I then chose 3 other prints to tone fully so I could evaluate the brown tone against my favorite Thiourea brown tone. Noticeable shifts to a warm tone occurred around 10 minutes in the highlights. 12 minutes was even more noticeable. I probably could have stopped there and been happy with a mix of warm and neutral tones, but I decided to progress until 20 minutes had elapsed. On one of the images I did stop at 15 minutes just for comparison. The two images that went to 20 minutes at first were a warm tone but not really brown, until I put them in the wash tray. Then they shifted rapidly to a rich warm brown. The wash tray was around 100-105 degrees so it may have helped the toner complete its task.  After toning I gave each image a good rinse and final wash. The used toner is returned to its storage bottle for further use. On my drying blotter I compared the wet prints to similar prints toned with Thiourea. The brown is almost the same.

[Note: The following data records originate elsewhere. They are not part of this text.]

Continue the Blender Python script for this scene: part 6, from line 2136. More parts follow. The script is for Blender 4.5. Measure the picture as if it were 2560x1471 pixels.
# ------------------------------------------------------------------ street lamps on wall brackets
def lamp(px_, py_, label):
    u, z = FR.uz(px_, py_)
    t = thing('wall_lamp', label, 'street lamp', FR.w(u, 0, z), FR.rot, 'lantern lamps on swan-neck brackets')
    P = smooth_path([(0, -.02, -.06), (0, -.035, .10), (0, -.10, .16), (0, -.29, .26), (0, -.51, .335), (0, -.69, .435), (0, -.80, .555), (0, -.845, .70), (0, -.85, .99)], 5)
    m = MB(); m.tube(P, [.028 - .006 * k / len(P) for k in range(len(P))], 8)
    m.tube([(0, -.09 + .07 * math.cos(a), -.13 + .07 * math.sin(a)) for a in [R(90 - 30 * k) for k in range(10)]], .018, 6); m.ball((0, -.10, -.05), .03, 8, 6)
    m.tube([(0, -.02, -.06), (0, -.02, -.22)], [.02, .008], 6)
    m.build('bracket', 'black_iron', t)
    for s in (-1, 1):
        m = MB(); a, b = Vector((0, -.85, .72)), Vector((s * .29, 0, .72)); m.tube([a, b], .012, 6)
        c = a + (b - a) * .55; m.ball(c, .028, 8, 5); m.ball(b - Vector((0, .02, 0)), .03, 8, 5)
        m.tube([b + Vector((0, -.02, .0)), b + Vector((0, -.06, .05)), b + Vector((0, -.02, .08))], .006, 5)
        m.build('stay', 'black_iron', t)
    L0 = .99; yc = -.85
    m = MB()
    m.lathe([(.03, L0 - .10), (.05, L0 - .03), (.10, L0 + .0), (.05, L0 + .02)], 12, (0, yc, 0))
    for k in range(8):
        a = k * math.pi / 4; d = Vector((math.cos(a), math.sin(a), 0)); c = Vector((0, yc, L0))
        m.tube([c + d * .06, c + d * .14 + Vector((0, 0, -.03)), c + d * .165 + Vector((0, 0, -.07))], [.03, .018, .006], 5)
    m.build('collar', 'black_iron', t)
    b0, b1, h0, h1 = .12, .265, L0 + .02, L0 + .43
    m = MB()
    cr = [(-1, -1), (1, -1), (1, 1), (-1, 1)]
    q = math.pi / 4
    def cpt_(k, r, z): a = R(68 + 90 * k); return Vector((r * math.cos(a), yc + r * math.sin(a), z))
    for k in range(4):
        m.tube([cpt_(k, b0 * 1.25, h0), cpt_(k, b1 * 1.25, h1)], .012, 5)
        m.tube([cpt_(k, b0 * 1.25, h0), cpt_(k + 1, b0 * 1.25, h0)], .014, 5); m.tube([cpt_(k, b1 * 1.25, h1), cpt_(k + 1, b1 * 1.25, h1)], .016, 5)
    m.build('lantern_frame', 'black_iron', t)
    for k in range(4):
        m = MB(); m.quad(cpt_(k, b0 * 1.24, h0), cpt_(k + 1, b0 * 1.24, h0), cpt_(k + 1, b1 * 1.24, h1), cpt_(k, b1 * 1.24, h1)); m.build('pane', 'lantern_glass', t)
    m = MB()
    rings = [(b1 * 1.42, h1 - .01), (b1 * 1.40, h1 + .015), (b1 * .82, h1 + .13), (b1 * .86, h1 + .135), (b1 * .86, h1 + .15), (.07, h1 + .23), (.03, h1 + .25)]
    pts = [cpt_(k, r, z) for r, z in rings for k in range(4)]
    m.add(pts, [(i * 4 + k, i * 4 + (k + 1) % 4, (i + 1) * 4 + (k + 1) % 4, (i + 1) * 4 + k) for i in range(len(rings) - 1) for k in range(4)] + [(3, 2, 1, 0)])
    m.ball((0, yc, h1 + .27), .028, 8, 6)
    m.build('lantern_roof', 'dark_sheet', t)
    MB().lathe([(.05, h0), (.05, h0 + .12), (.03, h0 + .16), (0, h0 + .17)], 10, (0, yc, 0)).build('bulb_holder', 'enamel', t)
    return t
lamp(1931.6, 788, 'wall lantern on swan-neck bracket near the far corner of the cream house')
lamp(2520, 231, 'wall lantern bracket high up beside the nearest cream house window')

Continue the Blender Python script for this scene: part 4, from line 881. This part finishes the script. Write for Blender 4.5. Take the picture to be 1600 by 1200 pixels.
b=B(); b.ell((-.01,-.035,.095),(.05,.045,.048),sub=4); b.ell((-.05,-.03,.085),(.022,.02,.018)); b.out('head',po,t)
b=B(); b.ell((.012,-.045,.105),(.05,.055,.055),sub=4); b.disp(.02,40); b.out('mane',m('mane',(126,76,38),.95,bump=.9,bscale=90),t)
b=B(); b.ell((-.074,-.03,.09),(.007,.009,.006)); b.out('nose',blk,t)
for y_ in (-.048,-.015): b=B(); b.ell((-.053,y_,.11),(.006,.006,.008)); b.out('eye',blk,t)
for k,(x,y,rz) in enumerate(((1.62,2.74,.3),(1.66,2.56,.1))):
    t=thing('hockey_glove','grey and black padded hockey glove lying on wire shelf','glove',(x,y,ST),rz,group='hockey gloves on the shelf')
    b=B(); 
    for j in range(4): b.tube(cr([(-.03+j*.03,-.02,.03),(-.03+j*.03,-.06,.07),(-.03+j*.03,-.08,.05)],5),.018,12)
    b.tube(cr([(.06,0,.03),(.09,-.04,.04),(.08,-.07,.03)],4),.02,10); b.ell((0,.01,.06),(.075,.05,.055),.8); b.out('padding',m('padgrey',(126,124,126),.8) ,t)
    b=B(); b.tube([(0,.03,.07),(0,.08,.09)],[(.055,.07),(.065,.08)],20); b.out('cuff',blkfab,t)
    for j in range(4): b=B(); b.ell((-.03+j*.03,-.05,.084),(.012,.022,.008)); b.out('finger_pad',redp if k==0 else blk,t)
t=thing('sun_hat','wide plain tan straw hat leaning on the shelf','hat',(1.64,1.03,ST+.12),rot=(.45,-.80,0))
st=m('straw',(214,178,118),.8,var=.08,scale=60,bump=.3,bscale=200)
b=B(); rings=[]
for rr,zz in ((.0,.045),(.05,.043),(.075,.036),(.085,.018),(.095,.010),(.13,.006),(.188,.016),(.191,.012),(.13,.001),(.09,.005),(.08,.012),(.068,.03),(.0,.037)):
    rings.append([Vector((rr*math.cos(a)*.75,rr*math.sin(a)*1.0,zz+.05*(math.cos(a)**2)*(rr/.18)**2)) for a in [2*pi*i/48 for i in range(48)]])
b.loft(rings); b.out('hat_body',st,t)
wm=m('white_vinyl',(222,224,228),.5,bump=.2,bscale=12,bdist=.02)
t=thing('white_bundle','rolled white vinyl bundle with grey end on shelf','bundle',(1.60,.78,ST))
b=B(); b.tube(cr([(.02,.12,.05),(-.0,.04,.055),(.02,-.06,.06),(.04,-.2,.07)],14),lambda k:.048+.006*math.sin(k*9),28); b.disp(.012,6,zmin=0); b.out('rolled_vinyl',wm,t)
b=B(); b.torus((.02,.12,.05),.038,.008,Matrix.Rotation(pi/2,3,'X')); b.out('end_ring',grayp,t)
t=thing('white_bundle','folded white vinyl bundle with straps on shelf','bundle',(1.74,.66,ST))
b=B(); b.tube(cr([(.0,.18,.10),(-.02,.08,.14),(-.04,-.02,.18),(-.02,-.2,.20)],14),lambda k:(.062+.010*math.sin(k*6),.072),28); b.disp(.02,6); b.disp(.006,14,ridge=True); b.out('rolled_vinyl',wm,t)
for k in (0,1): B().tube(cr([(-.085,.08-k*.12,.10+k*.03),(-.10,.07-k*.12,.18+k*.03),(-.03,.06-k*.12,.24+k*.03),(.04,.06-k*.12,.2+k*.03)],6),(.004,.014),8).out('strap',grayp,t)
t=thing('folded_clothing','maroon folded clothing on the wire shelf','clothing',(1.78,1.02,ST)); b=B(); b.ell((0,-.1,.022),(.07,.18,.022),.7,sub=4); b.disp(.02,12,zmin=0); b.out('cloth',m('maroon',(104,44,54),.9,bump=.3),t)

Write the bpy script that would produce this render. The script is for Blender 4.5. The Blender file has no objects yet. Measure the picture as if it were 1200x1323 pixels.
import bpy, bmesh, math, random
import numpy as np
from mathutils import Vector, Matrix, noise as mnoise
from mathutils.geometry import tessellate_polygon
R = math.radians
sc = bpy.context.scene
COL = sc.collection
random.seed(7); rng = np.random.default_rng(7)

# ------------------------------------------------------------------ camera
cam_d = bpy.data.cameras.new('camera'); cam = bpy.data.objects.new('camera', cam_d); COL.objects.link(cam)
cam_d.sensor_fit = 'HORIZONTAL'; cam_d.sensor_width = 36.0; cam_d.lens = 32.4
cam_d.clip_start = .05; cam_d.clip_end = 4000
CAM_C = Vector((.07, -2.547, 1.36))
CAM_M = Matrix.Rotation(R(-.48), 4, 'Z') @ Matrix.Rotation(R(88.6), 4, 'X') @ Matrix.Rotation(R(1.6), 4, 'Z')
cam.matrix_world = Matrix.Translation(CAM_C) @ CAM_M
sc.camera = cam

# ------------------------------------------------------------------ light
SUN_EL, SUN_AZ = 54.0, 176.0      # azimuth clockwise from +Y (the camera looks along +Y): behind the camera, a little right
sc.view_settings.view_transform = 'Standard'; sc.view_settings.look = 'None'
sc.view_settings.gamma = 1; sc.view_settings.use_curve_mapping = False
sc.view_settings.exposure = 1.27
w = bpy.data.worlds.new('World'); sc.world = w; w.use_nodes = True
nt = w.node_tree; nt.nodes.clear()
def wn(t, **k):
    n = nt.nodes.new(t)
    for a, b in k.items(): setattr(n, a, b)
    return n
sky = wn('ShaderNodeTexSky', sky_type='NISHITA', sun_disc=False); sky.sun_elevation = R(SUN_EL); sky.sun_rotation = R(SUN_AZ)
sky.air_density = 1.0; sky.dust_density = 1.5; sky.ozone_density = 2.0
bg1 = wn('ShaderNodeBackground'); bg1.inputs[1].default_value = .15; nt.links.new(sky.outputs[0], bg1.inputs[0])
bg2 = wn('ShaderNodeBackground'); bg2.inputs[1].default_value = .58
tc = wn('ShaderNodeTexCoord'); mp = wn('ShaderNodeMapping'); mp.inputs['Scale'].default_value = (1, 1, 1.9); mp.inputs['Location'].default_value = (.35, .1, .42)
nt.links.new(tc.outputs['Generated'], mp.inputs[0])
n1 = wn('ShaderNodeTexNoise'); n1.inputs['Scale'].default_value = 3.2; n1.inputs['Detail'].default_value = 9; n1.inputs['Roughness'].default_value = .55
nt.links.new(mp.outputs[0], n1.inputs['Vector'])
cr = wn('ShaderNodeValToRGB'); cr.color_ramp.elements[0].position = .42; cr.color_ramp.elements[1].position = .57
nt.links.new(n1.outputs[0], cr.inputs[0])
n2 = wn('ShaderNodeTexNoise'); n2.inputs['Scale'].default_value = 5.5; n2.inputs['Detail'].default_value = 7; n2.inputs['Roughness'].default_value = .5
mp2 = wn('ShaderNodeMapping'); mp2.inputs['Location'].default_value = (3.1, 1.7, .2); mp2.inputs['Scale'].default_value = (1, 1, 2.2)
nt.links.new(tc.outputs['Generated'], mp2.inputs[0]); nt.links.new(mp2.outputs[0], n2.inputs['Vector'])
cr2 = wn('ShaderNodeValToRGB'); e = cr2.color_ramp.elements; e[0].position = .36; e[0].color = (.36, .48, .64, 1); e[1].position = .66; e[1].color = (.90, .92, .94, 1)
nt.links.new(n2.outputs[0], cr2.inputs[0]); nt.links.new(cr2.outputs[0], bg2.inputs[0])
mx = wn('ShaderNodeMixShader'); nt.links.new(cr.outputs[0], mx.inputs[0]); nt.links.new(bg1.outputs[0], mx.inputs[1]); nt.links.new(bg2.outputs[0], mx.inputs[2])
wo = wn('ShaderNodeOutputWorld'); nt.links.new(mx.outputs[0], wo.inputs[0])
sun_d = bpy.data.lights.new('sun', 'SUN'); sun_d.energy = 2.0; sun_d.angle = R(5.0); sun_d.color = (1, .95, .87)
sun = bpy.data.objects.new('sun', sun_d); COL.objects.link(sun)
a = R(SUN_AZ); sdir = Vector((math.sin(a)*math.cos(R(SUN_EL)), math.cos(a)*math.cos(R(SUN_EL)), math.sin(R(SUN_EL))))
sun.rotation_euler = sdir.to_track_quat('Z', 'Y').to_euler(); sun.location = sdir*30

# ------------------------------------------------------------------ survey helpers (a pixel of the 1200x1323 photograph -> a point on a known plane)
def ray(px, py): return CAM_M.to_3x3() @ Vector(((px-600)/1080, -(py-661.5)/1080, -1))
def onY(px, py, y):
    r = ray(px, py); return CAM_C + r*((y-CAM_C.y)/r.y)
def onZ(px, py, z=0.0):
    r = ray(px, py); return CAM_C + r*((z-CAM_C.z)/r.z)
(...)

So I like the brown full toned image and the economy of the toner. I dislike the mixing process, floating sediment, and trying to maintain the high temperature. I do feel I might have better control over the split tonality than I do with Thiourea since there is no bleaching step, longer development time, and I can pull the print at various times to evaluate the tonal and density changes. I will have to experiment with split toning with Selenium and/or Thiourea toners to see what other tonal values are possible. Like the Thiourea toner I would likely want to “overprint” the image to allow the toner bleaching action and visual density loss to be less dramatic in the highlights.

I would encourage anyone looking to experiment with warm toners to give this one a try. If you have used it, please tell me of your experiences and any tips or tricks you may have.